Before her fall, the parking bumpers had been painted red and yellow. But a month before the plaintiff’s fall, asphalt work was performed on the parking lot. At the completion of the project, new parking bumpers were installed but weren’t painted the contrasting yellow and red colors and instead were left their natural color.

Five days after the plaintiff’s fall, the owner had the parking bumpers painted yellow at the request of the owner of the restaurant. The owner conceded that it was easier to see parking bumpers painted yellow than parking bumpers left in their natural, light color.

The owner argued that it was entitled to summary judgment because wheel stops and parking bumpers aren’t hazards as a matter of law and because the plaintiff already had traversed the parking bumpers before she fell.

Wheel Stops and Parking Bumpers May Constitute Hazards

Presiding Judge McFadden explained that the threshold point of an inquiry in a trip-and-fall case is the existence of a hazardous condition on the premises. The owner argued that invitees must always anticipate wheel stops and parking bumpers in parking lots, so that in most cases, as a matter of law, such structures may not be considered to be a hazard.

Here, viewing the evidence in the plaintiff’s favor, the placement of the parking bumpers was adjacent to the parking space, instead of at its front. This was unusual, and the bumpers weren’t distinguished by color from the white parking stripe on which they rested. This evidence was sufficient to create a jury issue as to whether the parking bumpers created a hazard, Judge McFadden said.

Further, the Court of Appeals held that whether that structure is a hazard and whether The plaintiff had constructive knowledge of the alleged hazard from traversing it before are jury questions.

Prior Traversal Rule

The owner argued that the prior traversal rule entitled it to summary judgment. But Judge McFadden and the Court of Appeals said it did not.

Quoting a 2020 decision, the judge wrote, “Georgia’s longstanding prior traversal rule provides that when a person has successfully negotiated an alleged dangerous condition on a previous occasion, that person is presumed to have equal knowledge of it and cannot recover for a subsequent injury resulting therefrom.”
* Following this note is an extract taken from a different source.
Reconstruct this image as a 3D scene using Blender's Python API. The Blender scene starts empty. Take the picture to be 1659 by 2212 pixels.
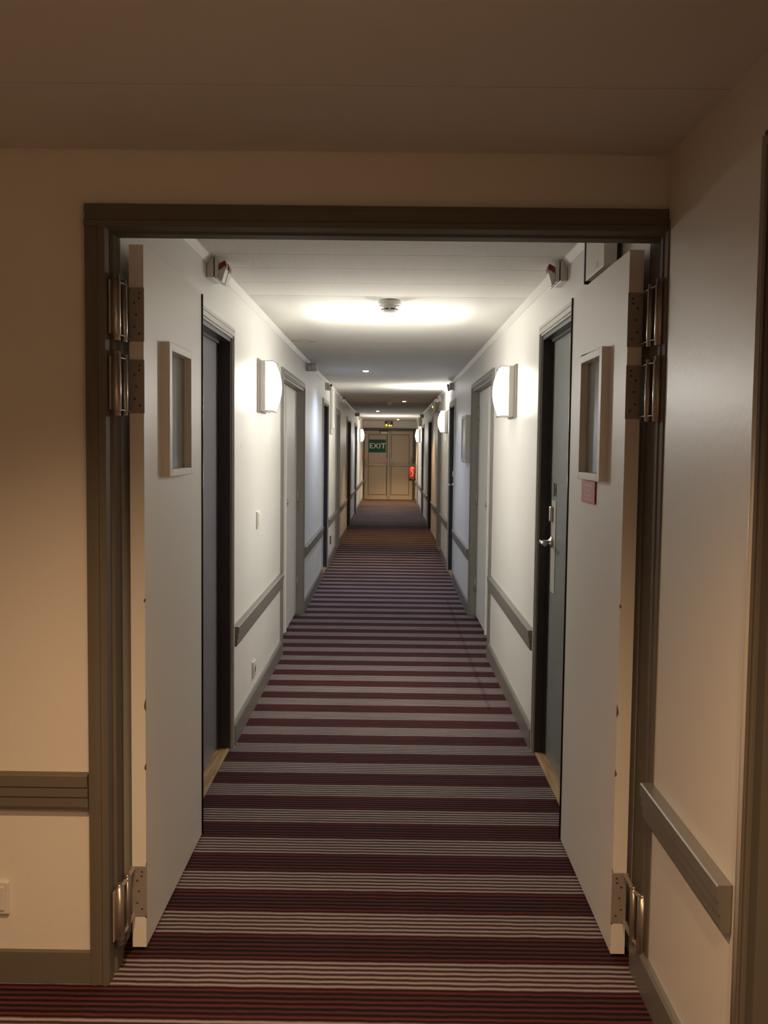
import bpy, bmesh, math, random
from mathutils import Vector, Matrix
random.seed(7)
C = bpy.context.scene.collection
S = bpy.context.scene
W, HT, F = 1659., 2212., 2090.
EYE = Vector((0, 0, 1.456))

# ------------------------------------------------------------------ camera
def camera_axes(vx=843., vy=968.5, roll=.012):
    d = Vector(((vx - W/2)/F, (HT/2 - vy)/F, -1.)).normalized()
    u = Vector((roll, 1., 0.)); u = (u - d*u.dot(d)).normalized()
    return d.cross(u), d, u
ax = camera_axes()
cd = bpy.data.cameras.new('camera'); cam = bpy.data.objects.new('camera', cd); C.objects.link(cam)
cam.matrix_world = Matrix.Translation(EYE) @ Matrix((ax[0], ax[1], ax[2])).to_4x4()
cd.sensor_width = 36.; cd.sensor_fit = 'AUTO'; cd.lens = F/HT*36.; cd.clip_start = .02
S.camera = cam

# ------------------------------------------------------------------ world, exposure, light settings
wd = bpy.data.worlds.new('world'); S.world = wd; wd.use_nodes = True
wd.node_tree.nodes['Background'].inputs[0].default_value = (.010, .009, .008, 1)
S.view_settings.view_transform = 'Standard'; S.view_settings.look = 'None'
S.view_settings.exposure = 0.0; S.view_settings.gamma = 1.0
SCONCE_COL = (1., .955, .87); SCONCE_NEAR = 18.; SCONCE_MID = 26.; SCONCE_FAR = 30.; BEAM_W = 14.8; BEAM_FAR = 12.
LOBBY_COL = (1., .62, .345); LOBBY_W = 130.; LOBBY_FILL_W = 95.
def add_light(name, typ, loc, power, color, parent=None, rot=(0, 0, 0), **kw):
    l = bpy.data.lights.new(name, typ); l.energy = power; l.color = color
    for k, v in kw.items(): setattr(l, k, v)
    o = bpy.data.objects.new(name, l); C.objects.link(o)
    o.location = loc; o.rotation_euler = rot
    if parent: o.parent = parent; o.location = Vector(loc) - parent.location
    return o

# ------------------------------------------------------------------ key positions (metres)
XL, XR = -.757, .712           # corridor wall faces
XRL = .705                     # right wall face on the near side
YW0, YW1 = 2.54, 2.66          # dividing wall
YF = 27.3                      # far wall
ZC, ZL = 2.23, 2.215           # ceilings
LX0, LY0 = -2.8, -1.6          # near lobby extents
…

However, the rule has its limits, he explained. It only applies to cases involving a static condition that’s readily discernible to a person exercising reasonable care for his own safety. Moreover, it’s the plaintiff’s knowledge of the specific hazard precipitating a trip and fall that’s determinative—not merely her knowledge of the generally prevailing hazardous conditions or of hazardous conditions which a plaintiff observes and avoids.
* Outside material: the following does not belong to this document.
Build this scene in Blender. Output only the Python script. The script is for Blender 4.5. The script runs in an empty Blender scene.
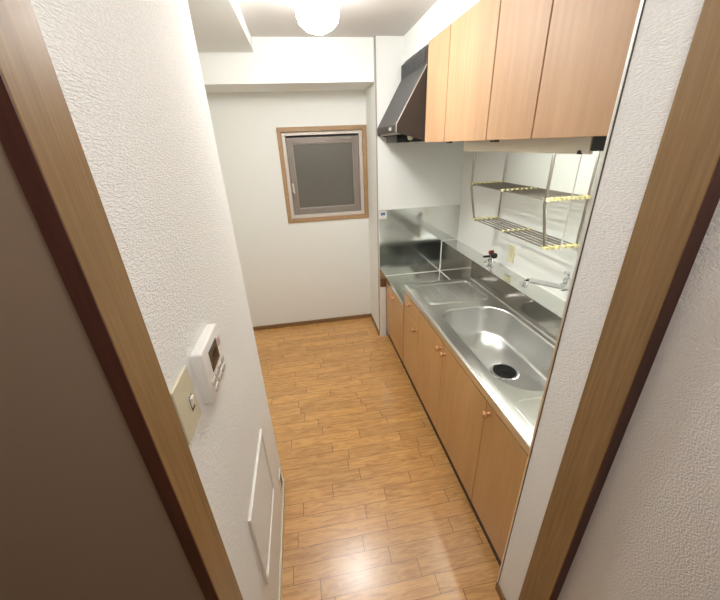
import bpy, bmesh, math
from mathutils import Vector, Matrix

S = bpy.context.scene
COL = S.collection
PI = math.pi

# ------------------------------------------------------------------ materials
def lin(c):
    c = c / 255.0
    return c / 12.92 if c <= 0.04045 else ((c + 0.055) / 1.055) ** 2.4

def rgb(r, g, b):
    return (lin(r), lin(g), lin(b), 1.0)

def new_mat(name):
    m = bpy.data.materials.new(name)
    m.use_nodes = True
    nt = m.node_tree
    b = nt.nodes['Principled BSDF']
    return m, nt, b

def node(nt, kind, **kw):
    n = nt.nodes.new(kind)
    for k, v in kw.items():
        if k in n.inputs:
            n.inputs[k].default_value = v
        else:
            setattr(n, k, v)
    return n

def coords(nt, scale=(1, 1, 1), rot=(0, 0, 0), loc=(0, 0, 0)):
    tc = node(nt, 'ShaderNodeTexCoord')
    mp = node(nt, 'ShaderNodeMapping')
    mp.inputs['Scale'].default_value = scale
    mp.inputs['Rotation'].default_value = rot
    mp.inputs['Location'].default_value = loc
    nt.links.new(tc.outputs['Object'], mp.inputs['Vector'])
    return mp.outputs['Vector']

def plain(name, col, rough=0.5, metal=0.0, noise=0.0, spec=0.5):
    m, nt, b = new_mat(name)
    b.inputs['Roughness'].default_value = rough
    b.inputs['Metallic'].default_value = metal
    b.inputs['Specular IOR Level'].default_value = spec
    v = coords(nt, (40, 40, 40))
    n = node(nt, 'ShaderNodeTexNoise', Scale=1.0, Detail=3.0)
    nt.links.new(v, n.inputs['Vector'])
    mx = node(nt, 'ShaderNodeMix', data_type='RGBA')
    k = 1.0 - max(noise, 0.02)
    mx.inputs[6].default_value = (col[0] * k, col[1] * k, col[2] * k, 1)
    mx.inputs[7].default_value = col
    nt.links.new(n.outputs['Fac'], mx.inputs[0])
    nt.links.new(mx.outputs[2], b.inputs['Base Color'])
    return m

def wallpaper(name, col, scale=(110, 110, 110), strength=0.5, dist=0.004, rough=0.75, rot=(0, 0, 0)):
    m, nt, b = new_mat(name)
    b.inputs['Base Color'].default_value = col
    b.inputs['Roughness'].default_value = rough
    b.inputs['Specular IOR Level'].default_value = 0.25
    v = coords(nt, scale, rot)
    n = node(nt, 'ShaderNodeTexNoise', Scale=1.0, Detail=2.0, Roughness=0.45, Distortion=0.4)
    nt.links.new(v, n.inputs['Vector'])
    rp = node(nt, 'ShaderNodeValToRGB')
    rp.color_ramp.elements[0].position = 0.36
    rp.color_ramp.elements[1].position = 0.62
    nt.links.new(n.outputs['Fac'], rp.inputs[0])
    bp = node(nt, 'ShaderNodeBump', Strength=strength, Distance=dist)
    nt.links.new(rp.outputs[0], bp.inputs['Height'])
    nt.links.new(bp.outputs[0], b.inputs['Normal'])
    return m

def wood(name, c0, c1, grain=(60, 60, 3), rough=0.4, bump=0.05, coat=0.0, fig=0.35):
    m, nt, b = new_mat(name)
    v = coords(nt, grain)
    n = node(nt, 'ShaderNodeTexNoise', Scale=1.0, Detail=6.0, Roughness=0.62, Distortion=0.25)
    nt.links.new(v, n.inputs['Vector'])
    v2 = coords(nt, (grain[0] * 0.12, grain[1] * 0.12, grain[2] * 0.3))
    n2 = node(nt, 'ShaderNodeTexNoise', Scale=1.0, Detail=2.0)
    nt.links.new(v2, n2.inputs['Vector'])
    mxf = node(nt, 'ShaderNodeMix')
    mxf.inputs[0].default_value = fig
    nt.links.new(n.outputs['Fac'], mxf.inputs[2])
    nt.links.new(n2.outputs['Fac'], mxf.inputs[3])
    rp = node(nt, 'ShaderNodeValToRGB')
    rp.color_ramp.elements[0].position = 0.3
    rp.color_ramp.elements[0].color = c0
    rp.color_ramp.elements[1].position = 0.68
    rp.color_ramp.elements[1].color = c1
    nt.links.new(mxf.outputs[0], rp.inputs[0])
    nt.links.new(rp.outputs[0], b.inputs['Base Color'])
    b.inputs['Roughness'].default_value = rough
    b.inputs['Coat Weight'].default_value = coat
    b.inputs['Coat Roughness'].default_value = 0.2
    bp = node(nt, 'ShaderNodeBump', Strength=bump, Distance=0.002)
    nt.links.new(n.outputs['Fac'], bp.inputs['Height'])
    nt.links.new(bp.outputs[0], b.inputs['Normal'])
    return m

def steel(name, col, rough=0.25, brushed=(3, 220, 220), var=0.08):
    m, nt, b = new_mat(name)
    b.inputs['Metallic'].default_value = 1.0
    b.inputs['Base Color'].default_value = col
    v = coords(nt, brushed)
    n = node(nt, 'ShaderNodeTexNoise', Scale=1.0, Detail=3.0)
    nt.links.new(v, n.inputs['Vector'])
    mr = node(nt, 'ShaderNodeMapRange')
    mr.inputs['To Min'].default_value = rough - var
    mr.inputs['To Max'].default_value = rough + var
    nt.links.new(n.outputs['Fac'], mr.inputs['Value'])
    nt.links.new(mr.outputs[0], b.inputs['Roughness'])
    bp = node(nt, 'ShaderNodeBump', Strength=0.012, Distance=0.001)
    nt.links.new(n.outputs['Fac'], bp.inputs['Height'])
    nt.links.new(bp.outputs[0], b.inputs['Normal'])
    return m

def emitter(name, col, strength):
    m, nt, b = new_mat(name)
    b.inputs['Base Color'].default_value = (0.8, 0.8, 0.8, 1)
    b.inputs['Emission Color'].default_value = col
    b.inputs['Emission Strength'].default_value = strength
    return m

def floor_mat():
    m, nt, b = new_mat('oak_strip_flooring')
    L = nt.links.new
    ROW, LEN, Y0 = 0.0765, 0.46, 0.947
    tc = node(nt, 'ShaderNodeTexCoord')
    sep = node(nt, 'ShaderNodeSeparateXYZ')
    L(tc.outputs['Object'], sep.inputs[0])
    def math_(op, a, bb=None, c=None):
        n = node(nt, 'ShaderNodeMath', operation=op)
        for i, v in enumerate((a, bb, c)):
            if v is None:
                continue
            if isinstance(v, (int, float)):
                n.inputs[i].default_value = v
            else:
                L(v, n.inputs[i])
        return n.outputs[0]
    yy = math_('DIVIDE', math_('SUBTRACT', sep.outputs['Y'], Y0), ROW)
    row = math_('FLOOR', yy)
    wn = node(nt, 'ShaderNodeTexWhiteNoise', noise_dimensions='1D')
    L(row, wn.inputs['W'])
    xx = math_('ADD', math_('DIVIDE', sep.outputs['X'], LEN), math_('MULTIPLY', wn.outputs['Value'], 3.0))
    colm = math_('FLOOR', xx)
    wn2 = node(nt, 'ShaderNodeTexWhiteNoise', noise_dimensions='2D')
    cmb = node(nt, 'ShaderNodeCombineXYZ')
    L(row, cmb.inputs[0]); L(colm, cmb.inputs[1])
    L(cmb.outputs[0], wn2.inputs['Vector'])
    board = wn2.outputs['Value']
    # distance to the long joint and to the butt joint, in metres
    dy = math_('MULTIPLY', math_('PINGPONG', yy, 0.5), ROW)
    dx = math_('MULTIPLY', math_('PINGPONG', xx, 0.5), LEN)
    gy = math_('LESS_THAN', dy, 0.0009)
    gx = math_('LESS_THAN', dx, 0.0014)
    gap = math_('MAXIMUM', gy, gx)
    # grain along the boards, shifted board by board
    cmb2 = node(nt, 'ShaderNodeCombineXYZ')
    L(math_('ADD', math_('MULTIPLY', sep.outputs['X'], 6.0), math_('MULTIPLY', board, 57.0)), cmb2.inputs[0])
    L(math_('MULTIPLY', sep.outputs['Y'], 48.0), cmb2.inputs[1])
    L(math_('MULTIPLY', board, 31.0), cmb2.inputs[2])
    n = node(nt, 'ShaderNodeTexNoise', Scale=1.0, Detail=5.0, Roughness=0.6, Distortion=1.6)
    L(cmb2.outputs[0], n.inputs['Vector'])
    rp = node(nt, 'ShaderNodeValToRGB')
    e = rp.color_ramp.elements
    e[0].position = 0.26
    e[0].color = rgb(170, 117, 60)
    e[1].position = 0.60
    e[1].color = rgb(214, 165, 101)
    L(n.outputs['Fac'], rp.inputs[0])
    hs = node(nt, 'ShaderNodeHueSaturation')
    mr = node(nt, 'ShaderNodeMapRange')
    mr.inputs['To Min'].default_value = 0.88
    mr.inputs['To Max'].default_value = 1.08
    L(board, mr.inputs['Value'])
    L(mr.outputs[0], hs.inputs['Value'])
    L(rp.outputs[0], hs.inputs['Color'])
    mx = node(nt, 'ShaderNodeMix', data_type='RGBA')
    mx.inputs[7].default_value = rgb(96, 58, 30)
    L(gap, mx.inputs[0])
    L(hs.outputs[0], mx.inputs[6])
    L(mx.outputs[2], b.inputs['Base Color'])
    b.inputs['Roughness'].default_value = 0.34
    b.inputs['Coat Weight'].default_value = 0.7
    b.inputs['Coat Roughness'].default_value = 0.24
    h = math_('ADD', math_('MULTIPLY', n.outputs['Fac'], 0.3), math_('MULTIPLY', gap, -1.0))
    bp = node(nt, 'ShaderNodeBump', Strength=0.2, Distance=0.002)
    L(h, bp.inputs['Height'])
    L(bp.outputs[0], b.inputs['Normal'])
    return m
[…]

Here, viewing the evidence in the light most favorable to the plaintiff, the Court of Appeals found that it couldn’t conclude as a matter of law that she had knowledge equal or superior to the owner’s knowledge of the parking bumpers. For one thing, Judge McFadden said that the evidence of whether the plaintiff successfully navigated the specific hazard isn’t undisputed. Viewed in her favor, the plaintiff’s testimony was that she’d previously walked within close proximity of the parking bumpers when she walked to the restaurant. She didn’t notice the parking bumpers then, and she wasn’t certain that she’d taken the same route when she returned to her car. Also, the placement of the parking bumpers adjacent to the parking space, instead of at its end, was unusual. Plus, the bumpers weren’t distinguished by color from the white parking stripe on which they rested, causing them to be harder to see than they would’ve been had they been painted a contrasting color.

Judge McFadden also quoted a case from last year that stated:

[A] reasonable juror would be entitled to find that [the plaintiff] did not precisely retrace her exact path, step by step, from earlier in the evening when she returned to her vehicle. Moreover, … a reasonable juror also could find that the difficult-to-see [parking bumpers] would not have been visible even if [the plaintiff’s] earlier path of travel had taken her right next to [them].

As such, the Court held that the trial court didn’t err in denying the owner’s motion for summary judgment. Brixmor New Chastain Corners SC, LLC v. Ja es, 2023 Ga. App. LEXIS 81 (Ga. App. February 16, 2023).